A North Carolina state official told CDNN a new program called 'Dive Down' will not only open the wreck site to more than 300 divers annually, but because each diver will have to pay local dive shops $500 to explore the shipwreck, more than $150,000 will be pumped into the local economy.
But Mark Daniel, who helped discover the shipwreck in 1996, and Donny Hamilton, a renowned archaeologist at Texas A&M, harshly criticized state officials for not doing enough to protect the shipwreck and for opening it to recreational scuba divers.
"I know divers who work only at night," Daniel told reporters. "There are people like that."

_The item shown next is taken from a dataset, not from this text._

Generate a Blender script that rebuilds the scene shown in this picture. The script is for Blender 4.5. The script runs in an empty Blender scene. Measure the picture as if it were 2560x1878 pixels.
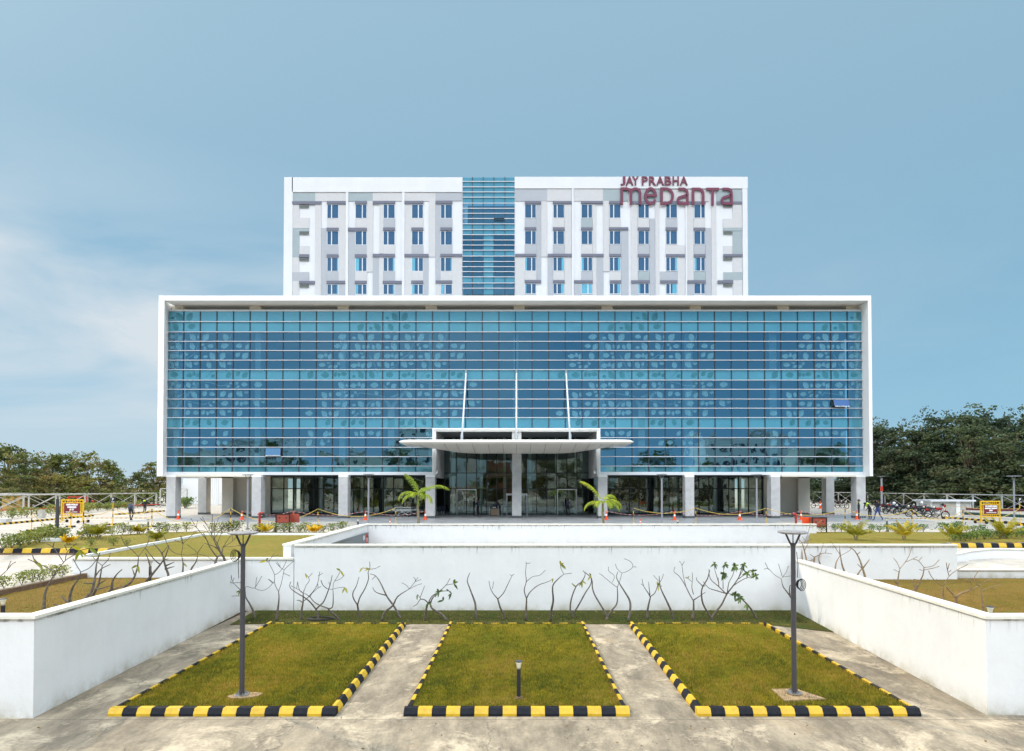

While Daniel and others believe the ship is vulnerable to 'finders keepers' divers who feel it's their right to take any and all artifacts from shipwrecks, North Carolina officials defended the program saying the U.S. Coast Guard is capable of protecting the site.
"Sure. That's like placing a buoy over the wreck with a big billboard that reads 'Free Artifacts'", said a veteran wreck diver who earns more than $50,000 annually selling stolen shipwreck artifacts on eBay.
"Only five hundred bucks for a guided tour of the exact location of the artifacts," he added. "Hell, I'll pay twice that and still quadruple my investment."